La decisione di intervenire in Siria porta però con sé il rischio di incrinare i rapporti con la numerosa, sebbene relativamente quietista sul piano politico, componente musulmana di Russia. Per il momento, comunque, l’attitudine prevalente in questo gruppo sembra quella di una preoccupata neutralità.
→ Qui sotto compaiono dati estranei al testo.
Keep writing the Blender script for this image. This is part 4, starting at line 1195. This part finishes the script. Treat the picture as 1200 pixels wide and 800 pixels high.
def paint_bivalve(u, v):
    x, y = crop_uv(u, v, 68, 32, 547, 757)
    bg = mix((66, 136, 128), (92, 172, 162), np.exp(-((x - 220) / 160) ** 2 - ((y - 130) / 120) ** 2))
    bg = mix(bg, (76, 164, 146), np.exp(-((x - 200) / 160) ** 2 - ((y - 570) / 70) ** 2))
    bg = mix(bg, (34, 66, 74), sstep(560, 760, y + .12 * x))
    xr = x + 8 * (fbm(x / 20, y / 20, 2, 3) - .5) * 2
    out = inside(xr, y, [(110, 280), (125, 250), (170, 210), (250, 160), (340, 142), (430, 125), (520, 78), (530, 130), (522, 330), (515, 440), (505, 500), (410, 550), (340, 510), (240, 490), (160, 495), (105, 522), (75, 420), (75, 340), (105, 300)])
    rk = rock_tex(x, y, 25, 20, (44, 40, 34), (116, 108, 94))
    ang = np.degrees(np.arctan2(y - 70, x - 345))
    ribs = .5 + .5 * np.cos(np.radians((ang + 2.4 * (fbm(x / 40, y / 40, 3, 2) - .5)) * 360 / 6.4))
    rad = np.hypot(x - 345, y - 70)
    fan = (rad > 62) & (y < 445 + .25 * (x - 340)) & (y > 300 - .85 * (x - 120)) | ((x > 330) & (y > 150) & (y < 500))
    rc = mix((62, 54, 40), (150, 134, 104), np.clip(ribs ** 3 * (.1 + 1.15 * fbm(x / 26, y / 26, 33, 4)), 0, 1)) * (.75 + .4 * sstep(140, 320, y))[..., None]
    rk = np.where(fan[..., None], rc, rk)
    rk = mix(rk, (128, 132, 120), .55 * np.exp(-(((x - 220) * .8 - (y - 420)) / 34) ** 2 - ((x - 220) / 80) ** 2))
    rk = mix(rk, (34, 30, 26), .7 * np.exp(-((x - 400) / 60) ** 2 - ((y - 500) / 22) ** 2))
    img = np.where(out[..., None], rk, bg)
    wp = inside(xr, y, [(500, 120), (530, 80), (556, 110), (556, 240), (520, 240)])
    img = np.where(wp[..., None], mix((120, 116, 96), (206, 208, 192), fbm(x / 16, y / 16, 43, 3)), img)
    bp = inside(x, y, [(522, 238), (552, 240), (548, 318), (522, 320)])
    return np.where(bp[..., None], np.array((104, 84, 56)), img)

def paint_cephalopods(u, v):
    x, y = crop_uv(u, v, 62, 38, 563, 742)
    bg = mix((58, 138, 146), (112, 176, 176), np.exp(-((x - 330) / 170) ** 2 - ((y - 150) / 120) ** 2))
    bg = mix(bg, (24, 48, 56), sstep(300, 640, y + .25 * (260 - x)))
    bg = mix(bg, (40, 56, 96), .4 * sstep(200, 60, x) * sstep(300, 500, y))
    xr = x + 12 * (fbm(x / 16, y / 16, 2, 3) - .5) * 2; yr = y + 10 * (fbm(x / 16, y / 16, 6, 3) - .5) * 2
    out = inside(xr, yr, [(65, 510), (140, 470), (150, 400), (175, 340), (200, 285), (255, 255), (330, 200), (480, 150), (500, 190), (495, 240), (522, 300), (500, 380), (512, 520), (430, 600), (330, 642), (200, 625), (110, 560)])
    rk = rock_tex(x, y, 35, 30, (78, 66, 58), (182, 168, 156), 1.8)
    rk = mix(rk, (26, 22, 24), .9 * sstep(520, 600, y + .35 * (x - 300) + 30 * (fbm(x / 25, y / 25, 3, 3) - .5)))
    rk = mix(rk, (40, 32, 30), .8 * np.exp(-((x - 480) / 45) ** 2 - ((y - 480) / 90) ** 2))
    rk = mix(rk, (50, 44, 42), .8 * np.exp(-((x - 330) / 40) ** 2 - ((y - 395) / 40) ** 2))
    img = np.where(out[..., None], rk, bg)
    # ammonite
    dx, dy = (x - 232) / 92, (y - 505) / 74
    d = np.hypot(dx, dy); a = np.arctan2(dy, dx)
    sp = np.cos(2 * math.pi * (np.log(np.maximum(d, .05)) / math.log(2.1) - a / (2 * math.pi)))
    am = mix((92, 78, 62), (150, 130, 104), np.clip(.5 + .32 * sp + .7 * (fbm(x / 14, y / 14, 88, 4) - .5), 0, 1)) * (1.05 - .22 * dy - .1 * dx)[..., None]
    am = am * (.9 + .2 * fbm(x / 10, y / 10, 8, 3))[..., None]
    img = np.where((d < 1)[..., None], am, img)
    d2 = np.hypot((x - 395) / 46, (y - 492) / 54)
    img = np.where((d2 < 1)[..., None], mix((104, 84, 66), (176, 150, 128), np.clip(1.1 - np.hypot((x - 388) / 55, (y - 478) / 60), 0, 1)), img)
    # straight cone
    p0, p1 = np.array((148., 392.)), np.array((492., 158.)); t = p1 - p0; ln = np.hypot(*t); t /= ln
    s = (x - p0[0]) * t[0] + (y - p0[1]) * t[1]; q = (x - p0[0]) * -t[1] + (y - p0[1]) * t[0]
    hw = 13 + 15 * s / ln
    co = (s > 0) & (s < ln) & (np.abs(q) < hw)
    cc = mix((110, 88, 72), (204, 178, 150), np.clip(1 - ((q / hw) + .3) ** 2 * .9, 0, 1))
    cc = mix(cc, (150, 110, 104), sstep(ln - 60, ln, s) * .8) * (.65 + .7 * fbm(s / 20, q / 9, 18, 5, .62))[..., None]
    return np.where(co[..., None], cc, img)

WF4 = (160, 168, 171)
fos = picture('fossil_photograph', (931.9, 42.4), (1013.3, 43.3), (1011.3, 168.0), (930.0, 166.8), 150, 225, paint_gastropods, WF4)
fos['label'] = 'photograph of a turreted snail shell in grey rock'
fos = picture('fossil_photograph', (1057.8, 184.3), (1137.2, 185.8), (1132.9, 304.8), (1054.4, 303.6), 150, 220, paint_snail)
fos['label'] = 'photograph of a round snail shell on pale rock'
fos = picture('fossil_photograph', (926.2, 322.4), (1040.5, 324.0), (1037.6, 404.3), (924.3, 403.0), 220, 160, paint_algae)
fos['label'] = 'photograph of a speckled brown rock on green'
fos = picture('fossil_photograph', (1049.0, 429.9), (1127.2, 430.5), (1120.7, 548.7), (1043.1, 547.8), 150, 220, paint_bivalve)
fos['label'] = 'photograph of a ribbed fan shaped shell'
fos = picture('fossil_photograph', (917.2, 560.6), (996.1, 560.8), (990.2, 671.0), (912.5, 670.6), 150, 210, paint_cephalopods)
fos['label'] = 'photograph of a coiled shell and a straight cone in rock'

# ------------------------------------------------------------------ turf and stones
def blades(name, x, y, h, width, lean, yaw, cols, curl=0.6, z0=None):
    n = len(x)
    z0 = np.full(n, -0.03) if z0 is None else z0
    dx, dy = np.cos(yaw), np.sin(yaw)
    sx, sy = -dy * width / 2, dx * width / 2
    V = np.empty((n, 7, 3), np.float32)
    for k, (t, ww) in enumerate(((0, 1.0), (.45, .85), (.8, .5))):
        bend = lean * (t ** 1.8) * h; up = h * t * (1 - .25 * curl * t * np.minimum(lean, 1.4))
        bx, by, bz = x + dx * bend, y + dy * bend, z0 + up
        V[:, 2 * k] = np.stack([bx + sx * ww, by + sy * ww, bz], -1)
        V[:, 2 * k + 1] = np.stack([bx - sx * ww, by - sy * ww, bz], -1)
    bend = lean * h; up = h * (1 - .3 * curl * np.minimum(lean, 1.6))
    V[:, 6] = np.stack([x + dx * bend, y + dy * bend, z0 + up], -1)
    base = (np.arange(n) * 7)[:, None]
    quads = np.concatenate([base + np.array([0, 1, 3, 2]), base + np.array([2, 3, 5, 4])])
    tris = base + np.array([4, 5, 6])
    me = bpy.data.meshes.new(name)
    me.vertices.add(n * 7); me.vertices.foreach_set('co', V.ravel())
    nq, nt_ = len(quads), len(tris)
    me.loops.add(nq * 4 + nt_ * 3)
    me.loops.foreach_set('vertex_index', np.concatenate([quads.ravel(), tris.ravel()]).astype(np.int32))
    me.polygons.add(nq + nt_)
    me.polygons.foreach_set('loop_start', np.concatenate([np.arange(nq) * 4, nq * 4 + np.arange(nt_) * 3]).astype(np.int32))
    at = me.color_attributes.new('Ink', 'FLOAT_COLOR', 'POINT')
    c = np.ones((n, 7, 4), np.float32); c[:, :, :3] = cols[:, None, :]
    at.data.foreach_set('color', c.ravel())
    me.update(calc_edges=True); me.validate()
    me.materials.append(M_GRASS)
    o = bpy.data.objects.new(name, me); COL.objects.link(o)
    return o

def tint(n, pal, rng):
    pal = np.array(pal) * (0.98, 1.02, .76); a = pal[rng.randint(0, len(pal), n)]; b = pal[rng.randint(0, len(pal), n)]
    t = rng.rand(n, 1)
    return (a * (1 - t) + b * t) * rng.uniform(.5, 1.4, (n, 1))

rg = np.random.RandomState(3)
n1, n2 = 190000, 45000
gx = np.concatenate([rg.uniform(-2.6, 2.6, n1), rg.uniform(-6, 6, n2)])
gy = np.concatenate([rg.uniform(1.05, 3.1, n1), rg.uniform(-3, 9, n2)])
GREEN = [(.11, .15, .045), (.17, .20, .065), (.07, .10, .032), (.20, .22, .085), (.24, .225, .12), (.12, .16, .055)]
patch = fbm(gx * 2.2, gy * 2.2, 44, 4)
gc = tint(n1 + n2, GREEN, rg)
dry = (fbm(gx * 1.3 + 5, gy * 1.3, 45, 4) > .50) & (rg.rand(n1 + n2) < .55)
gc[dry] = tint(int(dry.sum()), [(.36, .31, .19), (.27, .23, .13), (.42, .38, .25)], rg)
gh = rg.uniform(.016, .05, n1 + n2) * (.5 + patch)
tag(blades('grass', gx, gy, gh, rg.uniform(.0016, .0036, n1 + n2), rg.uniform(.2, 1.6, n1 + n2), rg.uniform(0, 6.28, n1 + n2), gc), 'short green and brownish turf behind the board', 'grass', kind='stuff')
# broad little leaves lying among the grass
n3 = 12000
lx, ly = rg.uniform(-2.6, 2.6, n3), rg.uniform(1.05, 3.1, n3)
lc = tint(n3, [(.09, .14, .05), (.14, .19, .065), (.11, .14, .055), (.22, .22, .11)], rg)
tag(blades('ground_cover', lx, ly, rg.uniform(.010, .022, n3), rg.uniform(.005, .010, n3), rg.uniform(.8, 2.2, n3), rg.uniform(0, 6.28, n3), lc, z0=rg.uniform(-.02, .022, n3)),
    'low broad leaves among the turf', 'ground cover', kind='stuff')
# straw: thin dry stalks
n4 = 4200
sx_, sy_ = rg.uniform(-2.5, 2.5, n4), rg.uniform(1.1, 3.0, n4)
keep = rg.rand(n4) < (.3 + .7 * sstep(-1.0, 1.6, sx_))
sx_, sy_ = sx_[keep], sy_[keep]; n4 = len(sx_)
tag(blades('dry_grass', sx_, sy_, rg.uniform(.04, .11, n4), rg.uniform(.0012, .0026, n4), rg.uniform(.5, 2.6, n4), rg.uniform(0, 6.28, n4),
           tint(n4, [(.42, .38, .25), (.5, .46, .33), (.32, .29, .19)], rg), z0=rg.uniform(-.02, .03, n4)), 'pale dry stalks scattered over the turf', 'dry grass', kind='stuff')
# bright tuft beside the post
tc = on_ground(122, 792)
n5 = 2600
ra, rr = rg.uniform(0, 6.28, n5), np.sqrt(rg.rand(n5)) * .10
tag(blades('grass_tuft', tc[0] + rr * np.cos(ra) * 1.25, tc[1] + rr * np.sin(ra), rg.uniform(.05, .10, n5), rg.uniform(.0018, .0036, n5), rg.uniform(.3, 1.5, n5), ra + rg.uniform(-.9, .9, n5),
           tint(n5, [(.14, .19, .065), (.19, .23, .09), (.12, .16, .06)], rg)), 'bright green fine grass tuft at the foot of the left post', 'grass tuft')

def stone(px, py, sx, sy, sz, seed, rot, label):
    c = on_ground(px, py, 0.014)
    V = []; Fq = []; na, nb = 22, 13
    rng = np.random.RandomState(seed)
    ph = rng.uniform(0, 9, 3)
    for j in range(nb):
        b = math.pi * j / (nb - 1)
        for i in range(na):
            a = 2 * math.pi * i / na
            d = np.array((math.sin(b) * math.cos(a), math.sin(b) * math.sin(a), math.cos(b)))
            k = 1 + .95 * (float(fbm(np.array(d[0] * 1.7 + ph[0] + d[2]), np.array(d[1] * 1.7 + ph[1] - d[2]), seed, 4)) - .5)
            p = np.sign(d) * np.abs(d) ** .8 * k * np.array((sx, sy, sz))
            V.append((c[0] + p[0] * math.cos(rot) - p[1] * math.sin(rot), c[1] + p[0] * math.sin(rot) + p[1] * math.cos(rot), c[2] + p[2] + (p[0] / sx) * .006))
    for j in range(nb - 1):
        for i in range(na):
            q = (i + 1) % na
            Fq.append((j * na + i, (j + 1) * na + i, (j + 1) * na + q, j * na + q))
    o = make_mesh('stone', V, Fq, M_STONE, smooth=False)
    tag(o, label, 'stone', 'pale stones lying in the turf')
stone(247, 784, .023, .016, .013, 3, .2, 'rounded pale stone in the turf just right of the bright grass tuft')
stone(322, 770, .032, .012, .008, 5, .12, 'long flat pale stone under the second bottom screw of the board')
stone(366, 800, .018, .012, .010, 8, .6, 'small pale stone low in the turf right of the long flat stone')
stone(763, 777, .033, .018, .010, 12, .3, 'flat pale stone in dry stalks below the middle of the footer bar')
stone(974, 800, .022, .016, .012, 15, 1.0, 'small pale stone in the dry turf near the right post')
Infine, la crisi turca e la sua risoluzione hanno dimostrato il potenziale emozionale del dispositivo patriottico. Parte dell’opinione pubblica ha accolto con sarcasmo la reazione nervosissima del Cremlino all’abbattimento del jet russo in suolo siriano – l’acrimonia tra Putin ed Erdoğan è stata descritta da alcuni come l’incontro di “due solitudini”. Una maggioranza, comunque, ha reagito con compattezza, dimostrandosi capace di sviluppare un odio feroce verso il nuovo antagonista, tanto più impressionante perché retroattivo e universale (“i turchi – tutti – ci sono nemici, ci sono sempre stati nemici”), ma pronto a dissolversi a crisi rientrata.
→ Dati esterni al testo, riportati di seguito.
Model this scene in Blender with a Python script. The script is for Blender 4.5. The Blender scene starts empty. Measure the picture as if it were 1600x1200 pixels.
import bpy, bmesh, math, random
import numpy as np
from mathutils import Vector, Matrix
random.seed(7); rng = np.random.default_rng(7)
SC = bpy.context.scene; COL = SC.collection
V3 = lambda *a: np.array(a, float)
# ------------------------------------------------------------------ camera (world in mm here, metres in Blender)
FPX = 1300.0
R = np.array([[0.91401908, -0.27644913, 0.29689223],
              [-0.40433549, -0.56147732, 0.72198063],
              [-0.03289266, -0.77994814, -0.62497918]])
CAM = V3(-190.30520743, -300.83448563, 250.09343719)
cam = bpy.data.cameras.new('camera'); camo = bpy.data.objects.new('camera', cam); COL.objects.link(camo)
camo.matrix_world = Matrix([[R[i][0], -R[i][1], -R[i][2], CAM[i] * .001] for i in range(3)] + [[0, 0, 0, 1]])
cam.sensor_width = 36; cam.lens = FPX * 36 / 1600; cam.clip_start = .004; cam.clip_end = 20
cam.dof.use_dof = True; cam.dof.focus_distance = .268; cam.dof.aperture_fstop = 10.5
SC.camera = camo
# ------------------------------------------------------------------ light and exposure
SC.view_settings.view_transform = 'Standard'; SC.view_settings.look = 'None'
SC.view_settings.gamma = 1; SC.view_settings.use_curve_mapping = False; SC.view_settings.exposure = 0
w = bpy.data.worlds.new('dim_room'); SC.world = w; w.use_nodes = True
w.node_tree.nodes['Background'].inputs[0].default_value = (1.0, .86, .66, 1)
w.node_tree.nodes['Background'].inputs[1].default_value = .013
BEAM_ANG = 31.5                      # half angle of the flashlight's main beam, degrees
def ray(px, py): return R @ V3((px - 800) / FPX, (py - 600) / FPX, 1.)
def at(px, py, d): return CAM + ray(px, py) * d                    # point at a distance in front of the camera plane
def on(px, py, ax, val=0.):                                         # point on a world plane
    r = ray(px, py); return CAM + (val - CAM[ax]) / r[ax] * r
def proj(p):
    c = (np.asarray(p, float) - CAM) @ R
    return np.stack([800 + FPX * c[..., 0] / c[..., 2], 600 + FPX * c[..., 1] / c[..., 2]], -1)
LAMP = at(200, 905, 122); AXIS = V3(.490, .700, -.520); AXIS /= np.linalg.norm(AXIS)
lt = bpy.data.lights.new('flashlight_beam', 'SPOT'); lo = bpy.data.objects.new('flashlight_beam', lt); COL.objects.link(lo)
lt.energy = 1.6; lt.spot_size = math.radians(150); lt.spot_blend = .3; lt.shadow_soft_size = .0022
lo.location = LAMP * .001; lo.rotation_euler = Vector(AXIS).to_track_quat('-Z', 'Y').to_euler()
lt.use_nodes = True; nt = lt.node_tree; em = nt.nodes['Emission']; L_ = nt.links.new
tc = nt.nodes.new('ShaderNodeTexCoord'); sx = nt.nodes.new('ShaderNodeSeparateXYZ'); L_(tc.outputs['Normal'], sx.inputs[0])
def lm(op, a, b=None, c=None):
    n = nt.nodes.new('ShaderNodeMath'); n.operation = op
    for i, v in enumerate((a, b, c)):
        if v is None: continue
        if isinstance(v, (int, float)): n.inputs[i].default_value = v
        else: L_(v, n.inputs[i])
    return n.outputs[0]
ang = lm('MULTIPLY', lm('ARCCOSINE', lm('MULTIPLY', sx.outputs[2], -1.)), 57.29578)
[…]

Nonostante la diversità degli scenari geopolitici in cui il Cremlino si muove, risulta evidente che la narrativa di orgoglio civilizzazionale divenuta egemonica in Russia si è dimostrata, sin qui, capace di offrire senso e legittimità alle sfide militari e strategiche in cui il paese eurasiatico si è lanciato. L’antagonismo con l’Occidente e il nuovo protagonismo del Cremlino sullo scacchiere internazionale sono stati posizionati in un paradigma ideale e valoriale differente da quello della Guerra Fredda, ma analogamente comprensibile e rassicurante agli occhi di buona parte dell’opinione pubblica russa.
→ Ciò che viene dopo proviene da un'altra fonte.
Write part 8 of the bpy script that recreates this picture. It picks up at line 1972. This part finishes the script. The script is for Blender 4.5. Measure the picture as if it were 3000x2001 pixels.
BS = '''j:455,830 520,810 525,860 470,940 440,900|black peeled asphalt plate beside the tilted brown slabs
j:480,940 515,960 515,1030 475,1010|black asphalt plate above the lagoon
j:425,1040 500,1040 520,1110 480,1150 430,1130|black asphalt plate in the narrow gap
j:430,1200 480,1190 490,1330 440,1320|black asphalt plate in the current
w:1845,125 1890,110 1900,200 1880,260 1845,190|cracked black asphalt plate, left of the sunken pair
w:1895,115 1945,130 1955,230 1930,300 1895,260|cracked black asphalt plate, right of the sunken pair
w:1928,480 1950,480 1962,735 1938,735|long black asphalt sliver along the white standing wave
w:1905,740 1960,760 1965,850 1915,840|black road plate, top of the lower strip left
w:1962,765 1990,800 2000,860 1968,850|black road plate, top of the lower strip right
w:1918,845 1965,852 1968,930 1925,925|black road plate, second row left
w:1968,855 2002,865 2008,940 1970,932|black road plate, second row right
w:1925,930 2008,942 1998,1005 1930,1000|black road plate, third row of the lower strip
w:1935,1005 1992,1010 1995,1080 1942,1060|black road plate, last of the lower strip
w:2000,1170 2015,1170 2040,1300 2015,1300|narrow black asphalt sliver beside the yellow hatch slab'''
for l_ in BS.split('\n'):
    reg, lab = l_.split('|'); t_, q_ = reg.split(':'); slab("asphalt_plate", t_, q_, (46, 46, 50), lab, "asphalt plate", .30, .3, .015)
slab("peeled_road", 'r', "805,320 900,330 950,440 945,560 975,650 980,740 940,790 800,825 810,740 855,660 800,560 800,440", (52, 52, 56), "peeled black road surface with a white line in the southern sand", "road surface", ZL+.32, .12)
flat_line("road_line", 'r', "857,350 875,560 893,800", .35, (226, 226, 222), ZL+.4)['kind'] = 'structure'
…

Le elezioni del 18 settembre, nonostante un ulteriore calo dell’affluenza che racconta la disillusione di molti nei confronti dei riti della “democrazia sovrana”, hanno dimostrato che questa narrativa geopolitica affascina ancora un grande numero di russi. I partiti che hanno intercettato la maggioranza dei voti sono anche i principali propugnatori del patriottismo civilizzazionale, seppure con sfumature diverse – dal pacchiano nazional-imperialismo del LDPR alle visioni staliniano-eurasiste del Partito Comunista Russo, fino al suadente populismo di quella sofisticata macchina da consenso che è il partito di governo Russia Unita.